AC: You sent me a photo of your being at Gates exhibit in New York. That reminded me of both of us growing up in New York. What did you make of the Gates and Manhattan in the 21st century and how things have changed in our lifetime.
PP, Al, all I can tell you in that regard is that I grew up in Manhattan on the upper East Side, went to private schools and finally worked my way up to Yale. I visited New York a lot over the years, especially when I was touring the country as part of Proctor and Bergman, and sometimes, it was filthy and crowded and noisy and other times, it seemed neat and bright and vital. But it was always stimulating to be there. On this trip, we found the Gates in Central Park to be a wonderful, wonderful way to bring New Yorkers together. People talking, dogs meeting, walking around in the changing weather, all enjoying what Christo pulled off on an enormous scale. It allowed me to visit parts of the park that I had never seen before. It was a heart-warming experience and we met all kinds of nice people.

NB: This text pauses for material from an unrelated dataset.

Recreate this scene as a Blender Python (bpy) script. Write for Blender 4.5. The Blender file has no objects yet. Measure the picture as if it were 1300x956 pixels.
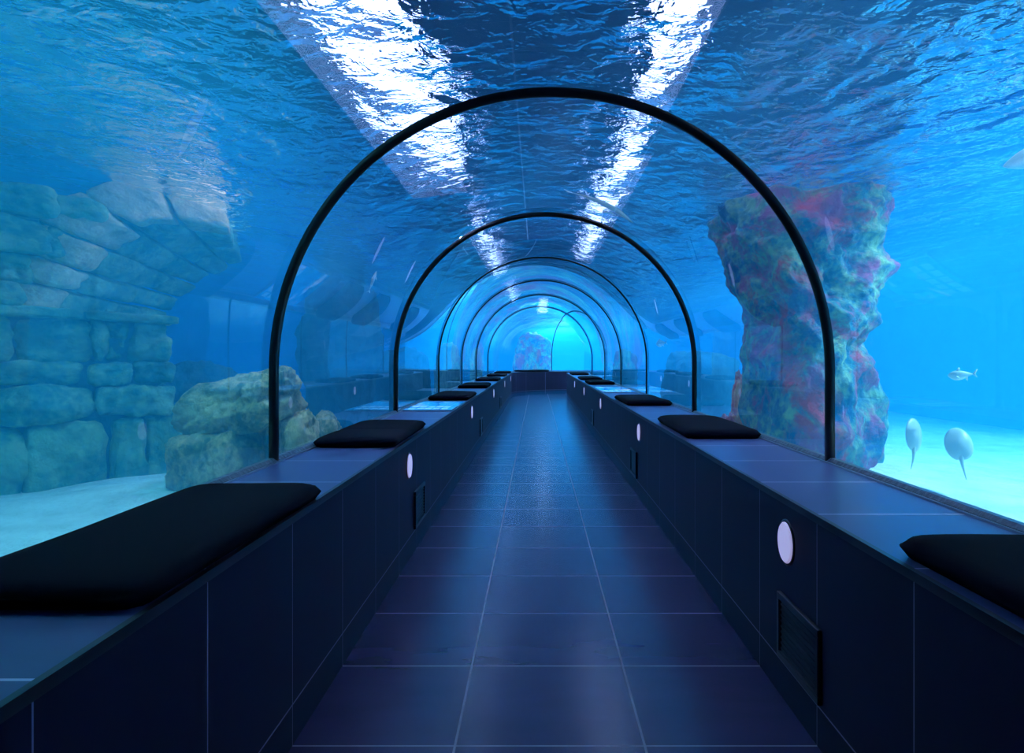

AC: Do you have any specific goals or dreams of things that you'd like to be able to do that you haven't been able to do yet?
PP: I always do. They tend to be in two areas, travel and adventure. I'd love to spend more time in Italy and in Europe in general. I'd love to spend time in countries where I can master another language. On the other hand, I want to continue to be engaged in the industry. I am always a little concerned whenever there is a period when I am not as busy as I would like to be, when people are not hiring me to speak Estonian with a Brooklyn accent. Then, I tend to think more of escape. I am sure all of us at this time in our lives tend to ruminate about this. I say, "Honey, if the business were to dry up, it'll be time for us to look at something else to do with our lives." It may involve more travel or downsizing so we have more wealth to work with. But for now, I am very content to still be at it after all these years and still be challenged and still be having fun.